Regarding synchronization of clocks in special relativity

Question

I am trying to read of synchronization of two clocks in same inertial frame in special relativity. Suppose we have two synchronized clocks in an inertial frame placed at positions $x_1$ and $x_2$ in that frame. Suppose two observers at $x_1$ and and $x_2$ try to measure speed of some object moving in between $x_1$ and $x_2$(not at the midpoint or any close) with a constant speed. Now both observers, watch the object travel the distance $ \Delta x$. Let the object be closer to $x_1$. The observer at $x_1$ records times at which the object enters the $\Delta x$ region and another when it leaves the region. Lets call them $t_1$ and $t'_1$ and similarly the observer at $x_2$ records $t_2$ and $t'_2$.

Now the time difference between $t_1$ and $t'_1$ is should not be same as the difference between $t2$ and $t'2$ since the light travels at a finite speed. So the velocities as measure by $x_1$ and $x_2$ observers should be different because the time intervals measured by them are different. This would imply both the observers measure different speeds. But I am wondering how is this possible? How can an object have two different speeds in same inertial frames? Am I missing something?

(PS: sorry for bad figure)

Answer 1

Suppose as the object enters $\Delta$x, it hits an antenna which sends a signal to $x_1$. $x_1$ proceeds to record the time. It also does the same for $x_2$, who also records the time. A similar signal is sent when it leaves $\Delta$x.

Yes the light signal will take a longer time to reach $x_2$, and thus the signals will reach $x_2$ at different times, but for someone in the same frame as $x_1$ and $x_2$ the time difference $x_1$ and $x_2$ measure will be the same.

The spec.relativity bit comes in when you look at the reference frame of the object. The events will no longer be simultaneous.

Answer 2

There is a fundamental flaw in your setup. While the actual times the entrance signals may reach clocks 1 and 2 could be different, $t_1'-t_1$ will be the same as $t_2'-t_2$, because the clocks are at rest with respect to each other.

In fact, consider there are two events: entrance and exit. SR says that $$c^2\Delta t^2 - \Delta x ^2 = c^2\Delta t'^2-\Delta x'^2$$ for all inertial reference frames observing the two events. You agree that your observers in the same reference frame as each other measure the same $\Delta x$ as each other. Then they must measure the same $\Delta t$ or the equality wouldn't hold.

Answer 3

In order to measure the velocity in your setup, you have to measure the actual time difference for the object entering and exiting the region $\Delta x$, not the time difference seen by a distant observer receiving signals of the entrance and exit. There are (at least) two ways to do this.

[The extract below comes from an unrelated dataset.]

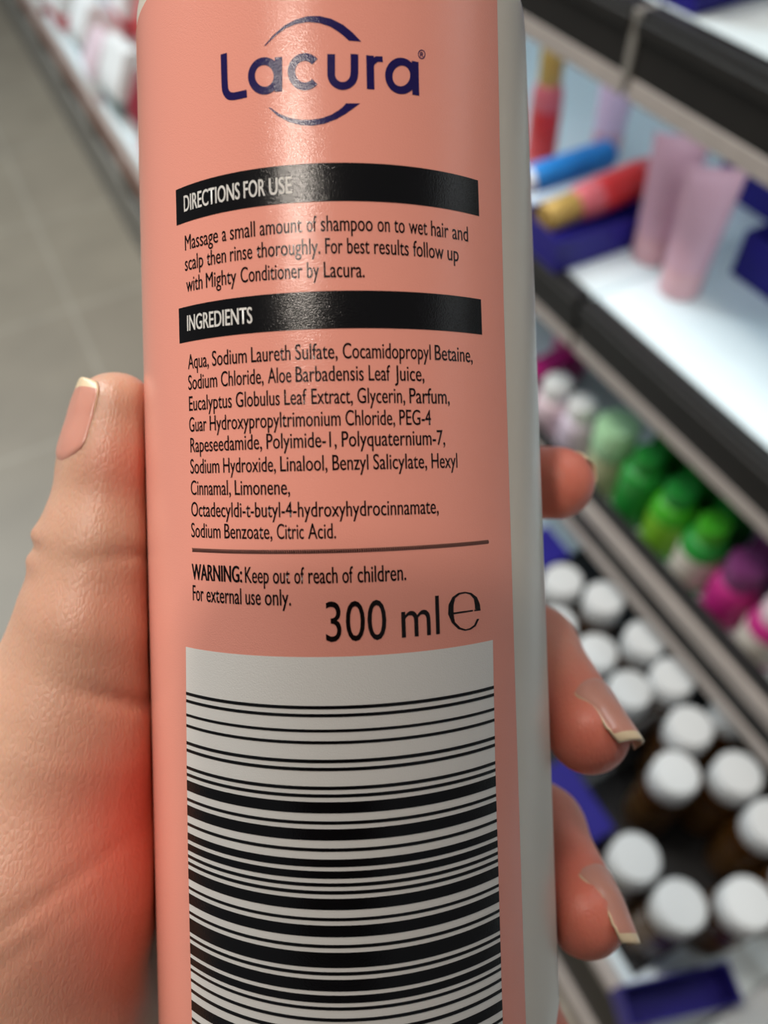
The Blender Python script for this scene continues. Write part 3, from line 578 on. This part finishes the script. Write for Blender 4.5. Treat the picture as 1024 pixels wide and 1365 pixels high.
# nothing of the hand enters the bottle: pads flatten against it
q = [X + 5.41836759, Y, Z + 113.0]
bx = B_R[0][0] * q[0] + B_R[1][0] * q[1] + B_R[2][0] * q[2]
by = B_R[0][1] * q[0] + B_R[1][1] * q[1] + B_R[2][1] * q[2]
bz = B_R[0][2] * q[0] + B_R[1][2] * q[1] + B_R[2][2] * q[2]
bd = np.sqrt(bx ** 2 + bz ** 2) - 28.0726636 * (1 - 0.000650419616 * by)
D = -smin(-D, bd - 0.25, 1.2)
def surface_nets(D):
    s = D < 0
    n = np.array(D.shape) - 1
    cnt = np.zeros(n, np.float32); acc = np.zeros((*n, 3), np.float32)
    sl = lambda o: tuple(slice(o_, o_ + m_) for o_, m_ in zip(o, n))
    cor = [(i, j, k) for i in (0, 1) for j in (0, 1) for k in (0, 1)]
    for a in cor:
        for ax_ in range(3):
            if a[ax_]: continue
            b = list(a); b[ax_] = 1; b = tuple(b)
            da, db = D[sl(a)], D[sl(b)]; cr = (da < 0) != (db < 0)
            t = np.where(cr, da / np.where(cr, da - db, 1), 0)
            for c in range(3):
                acc[..., c] += np.where(cr, a[c] + (t if c == ax_ else 0), 0)
            cnt += cr
    act = cnt > 0; idx = -np.ones(n, np.int64); idx[act] = np.arange(act.sum())
    ij = np.argwhere(act)
    v = (ij + acc[act] / cnt[act][:, None]) * STEP + lo
    F = []
    for ax_ in range(3):
        u, w_ = (ax_ + 1) % 3, (ax_ + 2) % 3
        a = [slice(1, -1)] * 3; a[ax_] = slice(0, -1); b = list(a); b[ax_] = slice(1, None)
        s0, s1 = s[tuple(a)], s[tuple(b)]
        for flip, msk in ((0, s0 & ~s1), (1, ~s0 & s1)):
            e = np.argwhere(msk) + 1; e[:, ax_] -= 1
            def cell(du, dw):
                c = e.copy(); c[:, u] += du; c[:, w_] += dw; return idx[c[:, 0], c[:, 1], c[:, 2]]
            qd = np.stack([cell(-1, -1), cell(0, -1), cell(0, 0), cell(-1, 0)], 1)
            F.append(qd[:, ::-1] if flip else qd)
    return v, np.concatenate(F)
hv_, hf_ = surface_nets(D)
def relax(v, f, it, lam):
    e = np.concatenate([f[:, [0, 1]], f[:, [1, 2]], f[:, [2, 3]], f[:, [3, 0]]])
    for k in range(it):
        s_ = np.zeros_like(v); c_ = np.zeros(len(v))
        np.add.at(s_, e[:, 0], v[e[:, 1]]); np.add.at(s_, e[:, 1], v[e[:, 0]]); np.add.at(c_, e[:, 0], 1); np.add.at(c_, e[:, 1], 1)
        v = v + lam * (s_ / c_[:, None] - v)
    return v
hv_ = relax(hv_, hf_, 2, .5)
ORG = np.array([-45., -60., -120.])
hand = obj('hand', (hv_ - ORG) * mm, hf_.tolist(), M_skin)
hand.matrix_world = CAM_M @ Matrix.Translation(Vector(ORG * mm))
tag(hand, 'left hand gripping the salmon bottle, thumb along its left side, three fingertips at right', 'hand')
# flushed skin plus painted-in colour bounce from the label: fingertips, thumb ball next to where it presses, knuckle folds
fl_ = np.zeros(len(hv_))
def blob(c, r, a):
    global fl_
    fl_ = fl_ + a * np.exp(-((hv_ - np.array(c)) ** 2).sum(1) / r ** 2)
for nme, pts in FINGERS.items(): blob(pts[-1][:3], 13, .9); blob(pts[-2][:3], 10, .5)
blob((-31, -40, -105), 12, .95); blob((-33, -58, -100), 13, .5); blob((-35, 6, -106), 5, .5); blob((-34, -14, -107), 9, .25)
at2 = hand.data.attributes.new('flush_bounce', 'FLOAT', 'POINT'); at2.data.foreach_set('value', np.clip(fl_, 0, .9).astype(np.float32))

M_nail = mat('fingernail_pink', (0.60, 0.27, 0.205), 0.28, sss=.15)
M_ntip = mat('fingernail_edge', (0.74, 0.58, 0.38), 0.35)
def sample(p):                          # the hand's distance field at points p (trilinear)
    g = np.clip((p - lo) / STEP, 0, np.array(D.shape) - 1.001); i0 = g.astype(int); f = g - i0; r_ = 0
    for c in range(8):
        o = np.array([c >> 2 & 1, c >> 1 & 1, c & 1]); w_ = np.prod(np.where(o, f, 1 - f), 1); q_ = i0 + o
        r_ = r_ + w_ * D[q_[:, 0], q_[:, 1], q_[:, 2]]
    return r_
def nail(tip, axis, dors, wid, length, free=1.2, arch=1.0):
    a = np.array(axis, float); a /= np.linalg.norm(a); n = np.array(dors, float); n -= a * (n @ a); n /= np.linalg.norm(n); l = np.cross(a, n)
    NU, NV = 24, 28
    U, V = np.meshgrid(np.linspace(-1, 1, NU + 1), np.linspace(0, 1, NV + 1))
    U = U.ravel(); V = V.ravel()
    wv = np.where(V < .25, 1 - .30 * ((.25 - V) / .25) ** 2, 1) * np.where(V > .8, 1 - .28 * ((V - .8) / .2) ** 2, 1)
    s_ = V * length - length + free * V * (1 - .75 * U * U) + .12 * length * (U * U) * (1 - V)
    base = np.array(tip) + np.outer(s_, a) + np.outer(U * wv * wid / 2, l)
    H = np.full(len(U), np.nan)
    prev = sample(base + 12 * n)
    for st in np.arange(11.75, -6, -.25):
        d_ = sample(base + st * n); m_ = np.isnan(H) & (d_ < 0)
        H[m_] = (st + .25 * d_ / (d_ - prev - 1e-9) * -1)[m_]; prev = d_
    G = H.reshape(NV + 1, NU + 1); G = np.where(G > np.nanmax(G) - 5.5, G, np.nan)
    jm = int(.66 * NV); j0 = int(.40 * NV)
    for j_ in range(NV + 1):                       # fill the rim of the plate sideways
        row = G[j_]; g_ = ~np.isnan(row)
        if g_.sum() > 3: G[j_] = np.interp(np.arange(NU + 1), np.arange(NU + 1)[g_], row[g_])
    sl_ = np.clip((G[jm] - G[j0]) / (jm - j0), -.25, .25); sl_[:] = sl_.mean()
    for j_ in range(jm + 1, NV + 1): G[j_] = G[jm] + sl_ * (j_ - jm)
    for it in range(12):
        K = np.pad(G, 1, mode='reflect', reflect_type='odd'); G = .5 * G + .125 * (K[:-2, 1:-1] + K[2:, 1:-1] + K[1:-1, :-2] + K[1:-1, 2:])
    Hf = G.ravel() + .50 - .75 * np.clip((.14 - V) / .14, 0, 1) ** 1.5 - .2 * np.clip((np.abs(U) - .8) / .2, 0, 1) ** 2 * (V < .82)
    top = base + Hf[:, None] * n; bot = top - .40 * n
    vs = (np.concatenate([top, bot]) - ORG) * mm; fs = []; mi = []
    S = (NU + 1) * (NV + 1)
    for j in range(NV):
        for i in range(NU):
            q = j * (NU + 1) + i; m_ = 1 if j >= NV - 3 else 0
            fs.append((q, q + 1, q + NU + 2, q + NU + 1)); mi.append(m_)
            fs.append((S + q, S + q + NU + 1, S + q + NU + 2, S + q + 1)); mi.append(m_)
    rim = [i for i in range(NU + 1)] + [j * (NU + 1) + NU for j in range(1, NV + 1)] + [NV * (NU + 1) + i for i in range(NU - 1, -1, -1)] + [j * (NU + 1) for j in range(NV - 1, 0, -1)]
    for q, r_ in zip(rim, rim[1:] + rim[:1]): fs.append((q, S + q, S + r_, r_)); mi.append(1)
    return obj('fingernail', vs, fs, [M_nail, M_ntip], hand, True, None, mi)
def fnail(nme, axis, dors, wid, length, over, free=1.0):
    t = np.array(FINGERS[nme][-1][:3]); a = np.array(axis, float); a /= np.linalg.norm(a)
    nail(t + a * over, a, dors, wid, length, free)
nail((-39.2, 17.6, -111.8), (0.02, 1, 0), (-0.66, 0.02, 0.75), 10.0, 11.5, 1.2)['label'] = 'thumbnail with a pale free edge'
fnail('index', (.60, -.12, .70), (.70, .40, -.55), 8.6, 10.0, 3.4, .5)
fnail('middle', (.40, -.65, .64), (.71, .66, .22), 9.5, 12, 5.0, .7)
fnail('ring', (.22, -.78, .59), (.88, .40, .20), 9.0, 12, 5.0, .7)
fnail('little', (.4, -.5, .7), (.8, .5, .1), 8, 10, 4.5)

For example, station toll-takers at the locations where the object will enter and exit the region $\Delta x$, call them $x_i$ and $x_f$. These are in the same reference frame as $x_1$ and $x_2$. Give them clocks and get all four clocks synchronized. Then $x_i$ will record the time $t_i$ when the object passes through his toll gate and enters $\Delta x$, and $x_f$ will record the time $t_f$ when the object passes through her toll gate and exits $\Delta x$. Afterwards everyone shares the two times, and since we know the distance $x_f - x_i = \Delta x$ we can calculate velocity. This is the velocity in the reference frame of $x_1$ and $x_2$.

To do the calculation the way you want to do it, the observers $x_1$ and $x_2$ need to know how far they are from the points I called $x_i$ and $x_f$, and they need to use that information to figure out the delay between when the object passed $x_i$ and when they actually observed it at their distant locations or received the signal that the event had occurred. Although $t_1 \ne t_2$, if the distances and the speed of the signal propagation are known, both observers at $x_1$ and $x_2$ will compute the same time $t_i$ and similarly the same time $t_f$. So while it is true that $t^\prime_1 - t_1 \ne t^\prime_2 - t_2$ except in a few special geometries, both observers can and must compute the same $t_f - t_i$ before they can compute the correct velocity.

Answer 4

There are 6 times in this inertial frame. Observers won't use t1/t1' or t2/t2' to calculate the true speed, rather, they need use them to calculate the orginal $t_{enter}$ and $t_{exit}$ , which will be the same for both observers.